**Work to be completed**: Stop after the line containing "COL = SC.collection": print each line exactly from the first line of the listing up to that point.

**Information provided**:

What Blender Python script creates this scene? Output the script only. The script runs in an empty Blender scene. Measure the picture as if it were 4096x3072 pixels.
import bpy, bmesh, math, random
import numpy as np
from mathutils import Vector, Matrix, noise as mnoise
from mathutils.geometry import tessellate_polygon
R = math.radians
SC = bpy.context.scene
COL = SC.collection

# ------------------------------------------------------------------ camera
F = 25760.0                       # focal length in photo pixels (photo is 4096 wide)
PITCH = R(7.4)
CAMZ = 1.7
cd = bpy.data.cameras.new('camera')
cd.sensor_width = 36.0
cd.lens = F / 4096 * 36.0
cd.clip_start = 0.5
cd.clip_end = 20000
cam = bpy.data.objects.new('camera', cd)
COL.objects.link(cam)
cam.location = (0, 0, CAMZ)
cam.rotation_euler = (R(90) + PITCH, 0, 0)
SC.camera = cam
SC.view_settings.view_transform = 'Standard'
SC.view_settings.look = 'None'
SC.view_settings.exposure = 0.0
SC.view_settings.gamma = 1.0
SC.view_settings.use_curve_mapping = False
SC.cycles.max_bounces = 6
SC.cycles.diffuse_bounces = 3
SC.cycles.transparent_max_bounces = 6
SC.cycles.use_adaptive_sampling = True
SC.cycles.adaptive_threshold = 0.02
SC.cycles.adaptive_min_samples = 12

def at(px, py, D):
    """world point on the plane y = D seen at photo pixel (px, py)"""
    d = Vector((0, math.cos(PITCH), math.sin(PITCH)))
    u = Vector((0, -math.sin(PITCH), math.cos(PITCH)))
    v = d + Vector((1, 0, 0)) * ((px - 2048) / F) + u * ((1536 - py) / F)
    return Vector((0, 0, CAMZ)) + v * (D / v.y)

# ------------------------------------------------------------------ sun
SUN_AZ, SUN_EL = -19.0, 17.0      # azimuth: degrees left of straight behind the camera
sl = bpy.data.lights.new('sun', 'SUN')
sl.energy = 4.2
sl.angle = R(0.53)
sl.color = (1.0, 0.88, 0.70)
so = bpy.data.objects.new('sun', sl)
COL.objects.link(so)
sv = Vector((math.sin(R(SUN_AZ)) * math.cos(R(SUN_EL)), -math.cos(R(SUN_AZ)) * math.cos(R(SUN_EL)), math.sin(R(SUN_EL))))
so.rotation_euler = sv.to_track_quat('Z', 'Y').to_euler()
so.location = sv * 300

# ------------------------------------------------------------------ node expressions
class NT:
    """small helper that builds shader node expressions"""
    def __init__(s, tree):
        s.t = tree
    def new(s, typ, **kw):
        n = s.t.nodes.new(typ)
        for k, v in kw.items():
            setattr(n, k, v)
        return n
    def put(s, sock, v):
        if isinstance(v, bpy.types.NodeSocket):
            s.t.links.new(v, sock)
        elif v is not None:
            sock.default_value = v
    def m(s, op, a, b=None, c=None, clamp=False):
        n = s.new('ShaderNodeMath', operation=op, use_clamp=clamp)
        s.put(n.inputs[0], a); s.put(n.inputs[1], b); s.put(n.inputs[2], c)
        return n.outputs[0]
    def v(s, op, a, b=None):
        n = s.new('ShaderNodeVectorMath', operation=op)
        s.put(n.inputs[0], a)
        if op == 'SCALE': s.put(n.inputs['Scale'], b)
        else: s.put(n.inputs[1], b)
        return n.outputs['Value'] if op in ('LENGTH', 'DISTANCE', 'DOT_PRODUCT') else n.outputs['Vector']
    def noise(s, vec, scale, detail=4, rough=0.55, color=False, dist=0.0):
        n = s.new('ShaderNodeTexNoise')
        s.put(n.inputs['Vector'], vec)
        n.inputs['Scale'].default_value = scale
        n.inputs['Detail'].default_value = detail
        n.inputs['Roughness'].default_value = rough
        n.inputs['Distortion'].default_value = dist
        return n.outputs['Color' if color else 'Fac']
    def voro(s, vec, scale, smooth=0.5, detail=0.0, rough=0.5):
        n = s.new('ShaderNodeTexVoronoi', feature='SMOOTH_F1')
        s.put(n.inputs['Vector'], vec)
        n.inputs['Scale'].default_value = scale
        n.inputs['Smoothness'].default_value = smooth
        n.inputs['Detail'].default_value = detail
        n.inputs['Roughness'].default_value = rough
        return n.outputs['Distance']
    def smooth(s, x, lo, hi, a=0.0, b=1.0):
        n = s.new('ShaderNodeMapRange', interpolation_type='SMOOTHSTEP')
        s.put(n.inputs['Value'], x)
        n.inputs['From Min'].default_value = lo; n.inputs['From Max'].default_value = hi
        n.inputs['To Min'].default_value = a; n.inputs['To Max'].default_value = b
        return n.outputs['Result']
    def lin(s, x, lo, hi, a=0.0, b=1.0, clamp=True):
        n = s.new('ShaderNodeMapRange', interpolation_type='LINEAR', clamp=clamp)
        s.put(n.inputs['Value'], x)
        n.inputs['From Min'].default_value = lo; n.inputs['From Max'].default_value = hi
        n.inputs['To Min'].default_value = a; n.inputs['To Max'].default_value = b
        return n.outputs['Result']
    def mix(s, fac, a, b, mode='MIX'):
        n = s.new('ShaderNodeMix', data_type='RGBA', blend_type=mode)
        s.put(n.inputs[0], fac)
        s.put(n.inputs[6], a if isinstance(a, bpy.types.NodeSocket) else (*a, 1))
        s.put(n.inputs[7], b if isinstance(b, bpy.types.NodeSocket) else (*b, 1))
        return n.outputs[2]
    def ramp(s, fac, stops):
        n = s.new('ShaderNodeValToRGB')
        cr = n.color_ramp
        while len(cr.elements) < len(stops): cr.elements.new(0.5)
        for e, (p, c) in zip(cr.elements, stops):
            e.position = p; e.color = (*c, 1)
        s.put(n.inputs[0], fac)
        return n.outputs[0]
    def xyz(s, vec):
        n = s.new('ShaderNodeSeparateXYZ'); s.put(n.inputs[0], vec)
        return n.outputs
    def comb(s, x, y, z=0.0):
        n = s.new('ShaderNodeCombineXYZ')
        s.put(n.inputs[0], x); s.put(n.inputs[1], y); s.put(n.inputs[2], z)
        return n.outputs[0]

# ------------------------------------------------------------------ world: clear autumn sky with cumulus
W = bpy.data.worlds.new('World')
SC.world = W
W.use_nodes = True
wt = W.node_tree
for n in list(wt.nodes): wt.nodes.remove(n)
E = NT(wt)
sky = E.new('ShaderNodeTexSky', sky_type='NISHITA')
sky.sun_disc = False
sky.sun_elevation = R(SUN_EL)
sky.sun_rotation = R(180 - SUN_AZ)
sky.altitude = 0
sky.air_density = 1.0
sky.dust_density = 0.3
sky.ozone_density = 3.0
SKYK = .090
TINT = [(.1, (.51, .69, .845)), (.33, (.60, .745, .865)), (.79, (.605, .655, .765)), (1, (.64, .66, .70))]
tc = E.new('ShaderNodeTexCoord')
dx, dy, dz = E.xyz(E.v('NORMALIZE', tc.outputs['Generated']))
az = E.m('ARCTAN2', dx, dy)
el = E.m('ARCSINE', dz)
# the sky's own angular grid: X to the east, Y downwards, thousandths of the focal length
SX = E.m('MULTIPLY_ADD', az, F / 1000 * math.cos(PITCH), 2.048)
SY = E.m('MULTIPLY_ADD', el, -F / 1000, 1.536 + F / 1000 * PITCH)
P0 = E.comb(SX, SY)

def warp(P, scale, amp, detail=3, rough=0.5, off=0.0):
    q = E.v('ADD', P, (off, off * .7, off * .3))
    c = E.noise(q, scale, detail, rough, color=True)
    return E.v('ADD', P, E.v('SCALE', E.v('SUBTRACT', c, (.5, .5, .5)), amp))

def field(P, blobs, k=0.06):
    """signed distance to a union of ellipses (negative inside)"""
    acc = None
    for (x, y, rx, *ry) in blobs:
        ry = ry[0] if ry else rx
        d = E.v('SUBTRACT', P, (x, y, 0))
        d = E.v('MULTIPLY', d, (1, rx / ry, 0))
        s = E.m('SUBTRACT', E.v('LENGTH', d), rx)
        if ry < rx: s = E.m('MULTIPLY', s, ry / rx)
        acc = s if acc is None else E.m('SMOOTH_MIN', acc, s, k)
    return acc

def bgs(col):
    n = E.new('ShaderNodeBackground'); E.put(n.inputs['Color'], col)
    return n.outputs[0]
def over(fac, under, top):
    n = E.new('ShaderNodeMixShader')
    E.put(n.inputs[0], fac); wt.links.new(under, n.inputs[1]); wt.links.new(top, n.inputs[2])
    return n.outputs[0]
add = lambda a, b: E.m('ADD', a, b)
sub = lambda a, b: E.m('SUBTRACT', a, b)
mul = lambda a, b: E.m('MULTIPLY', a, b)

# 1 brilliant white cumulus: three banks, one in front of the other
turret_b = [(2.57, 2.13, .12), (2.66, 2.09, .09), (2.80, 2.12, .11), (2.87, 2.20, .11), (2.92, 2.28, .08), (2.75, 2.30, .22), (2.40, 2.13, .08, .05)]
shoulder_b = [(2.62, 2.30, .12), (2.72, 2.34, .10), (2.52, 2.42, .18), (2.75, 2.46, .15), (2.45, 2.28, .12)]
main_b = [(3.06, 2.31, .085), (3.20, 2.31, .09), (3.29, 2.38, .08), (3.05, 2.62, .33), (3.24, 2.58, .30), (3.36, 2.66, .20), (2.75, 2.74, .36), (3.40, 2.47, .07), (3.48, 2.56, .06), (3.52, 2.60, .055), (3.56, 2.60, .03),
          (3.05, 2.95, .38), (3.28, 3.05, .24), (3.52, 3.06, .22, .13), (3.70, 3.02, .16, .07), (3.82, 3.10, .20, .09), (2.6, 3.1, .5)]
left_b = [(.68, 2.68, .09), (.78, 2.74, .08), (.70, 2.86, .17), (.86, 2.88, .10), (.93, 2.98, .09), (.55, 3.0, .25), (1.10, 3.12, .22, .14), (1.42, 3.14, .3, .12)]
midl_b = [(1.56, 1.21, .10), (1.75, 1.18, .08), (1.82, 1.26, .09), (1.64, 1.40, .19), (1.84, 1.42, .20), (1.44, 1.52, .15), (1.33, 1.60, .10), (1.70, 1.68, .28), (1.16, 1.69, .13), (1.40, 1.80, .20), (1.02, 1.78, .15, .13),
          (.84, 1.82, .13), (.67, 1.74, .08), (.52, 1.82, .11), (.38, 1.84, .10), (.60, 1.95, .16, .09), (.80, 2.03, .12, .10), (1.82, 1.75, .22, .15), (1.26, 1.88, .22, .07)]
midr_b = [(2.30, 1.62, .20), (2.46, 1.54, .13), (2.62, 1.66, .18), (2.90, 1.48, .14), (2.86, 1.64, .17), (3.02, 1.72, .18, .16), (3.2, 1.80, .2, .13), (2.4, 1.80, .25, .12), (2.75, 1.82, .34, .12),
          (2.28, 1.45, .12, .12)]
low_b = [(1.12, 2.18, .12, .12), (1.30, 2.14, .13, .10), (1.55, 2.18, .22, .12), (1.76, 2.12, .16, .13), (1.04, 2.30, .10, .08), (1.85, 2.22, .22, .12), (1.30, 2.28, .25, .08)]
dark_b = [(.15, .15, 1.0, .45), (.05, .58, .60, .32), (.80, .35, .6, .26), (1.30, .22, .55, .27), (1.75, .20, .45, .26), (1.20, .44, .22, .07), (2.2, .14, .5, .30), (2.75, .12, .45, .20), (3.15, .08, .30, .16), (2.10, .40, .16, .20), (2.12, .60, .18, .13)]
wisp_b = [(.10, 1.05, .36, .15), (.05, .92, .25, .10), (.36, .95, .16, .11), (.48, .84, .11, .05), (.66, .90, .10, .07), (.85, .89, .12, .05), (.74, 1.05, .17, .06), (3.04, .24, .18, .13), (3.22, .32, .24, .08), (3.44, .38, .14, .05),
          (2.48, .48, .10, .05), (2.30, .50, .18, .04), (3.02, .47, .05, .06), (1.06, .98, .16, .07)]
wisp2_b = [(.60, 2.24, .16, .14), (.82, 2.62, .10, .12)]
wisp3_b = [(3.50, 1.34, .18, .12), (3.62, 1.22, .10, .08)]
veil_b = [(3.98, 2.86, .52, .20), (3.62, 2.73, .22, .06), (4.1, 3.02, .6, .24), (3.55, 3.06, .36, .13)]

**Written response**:
What Blender Python script creates this scene? Output the script only. The script runs in an empty Blender scene. Measure the picture as if it were 4096x3072 pixels.
import bpy, bmesh, math, random
import numpy as np
from mathutils import Vector, Matrix, noise as mnoise
from mathutils.geometry import tessellate_polygon
R = math.radians
SC = bpy.context.scene
COL = SC.collection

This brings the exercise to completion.